Missile defenseU.S. cancels final phase of European missile defense system

Published 18 March 2013

Faced with sequestration-imposed budget cuts, the Pentagon cancels the fourth and final phase of the U.S. European missile defense system. The money made available by the decision would be used to fund the deployment of fourteen additional missile interceptors in Alaska to increase U.S. defense against North Korea’s missile threat. The Pentagon said that the first three phases of the defensive missile deployment in Europe, when completed in 2018, would provide coverage of all of NATO members.

Cancellation covers a wide area of Iranian missile range // Source: vijesti.me

U.S. Secretary of Defense Chuck Hagel announced on Friday that the Pentagon was cancelling the final phase of the U.S. European missile defense system. Hagel said funding cuts and technological problems led to the decision.

The deployment of the interceptors in Poland was meant to counter to growing threat from advanced Iranian ballistic missiles, and Hagel said that the U.S. commitment to NATO missile defense remained “ironclad.”

The BBC notes that the missile deployment was harshly criticized by Russia, which saw the defensive systems as eroding Russia’s nuclear deterrence. The United States argued that the defensive systems were capable of intercepting only a limited number of ICBMs – and Iran and North Korea would both have but a limited number of ICBMS for the foreseeable future – and as such would pose no meaningful threat to the Russian missile fleet, which numbers in the thousands.

Still, Russia has threatened to pull out of further negotiations over deeper cuts in the U.S. and Russian nuclear arsenals if the United States were to go ahead with the defensive deployments.

The BBC reports that the cancellation of the fourth and final phase of the European Phased Adaptive Approach (EPAA) for missile defense was announced quietly at a news conference.

Hagel also confirmed that in order to fund fourteen new Ground-Based Interceptors (GBIs) in Alaska by 2017 to increase defense against North Korea’s missile threat, the SM-3 IIB program, which is a land-based standard missile, would be “restructured (see “U.S. to bolster missile defense to meet North Korean threat,” HSNW, 15 March 2013).
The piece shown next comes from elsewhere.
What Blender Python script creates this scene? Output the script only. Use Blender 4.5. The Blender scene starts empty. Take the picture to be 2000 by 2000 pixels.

The purpose was to add to the protection of the U.S. homeland already provided by our current GBIs against missile threats from the Middle East,” Hagel said. “The timeline for deploying this program had been delayed to at least 2022 due to cuts in Congressional funding. Meanwhile, the threat matures.

By shifting resources from this lagging program to fund the additional GBIs as well as advanced kill vehicle technology that will improve the performance of the GBI and other versions of the SM-3 interceptor, we will be able to add protection against missiles from Iran sooner while also providing additional protection against the North Korean threat.”

Hagel stressed that the decision would have no effect on the level of protection from missile attacks U.S. NATO allies would have. The first three phases of the EPAA, when completed in 2018, would provide coverage of all of NATO members.

“Let me emphasize the strong and continued commitment of the United States to NATO missile defense. That commitment remains ironclad.”

He sequestration-imposed budget cuts have forced the Pentagon to find ways to trim tens of millions of dollars from its budget this year, leading the U.S. military to re-evaluate and prioritize programs and missions.

Cancelling phase 4 opens the door to another round of U.S.-Russian nuclear arms reductions,” Tom Collina, research director at the Arms Control Association, told AP. “We give up nothing since phase 4 was not panning out anyway. This is a win-win for the United States.”

Republican lawmakers were quick to criticize the decision.

President Obama’s reverse course decision will cost the American taxpayer more money and upset our allies,” said Representative Mike Rogers (R-Michigan), who chairs the Strategic Forces Subcommittee of the House Armed Services Committee, which oversees ballistic missile defense.

Rogers said that even though North Korea is still many years away from developing an inter-continental ballistic missile with nuclear capability with which to threaten the United States, the United States must still stay ahead of the North Korean threat.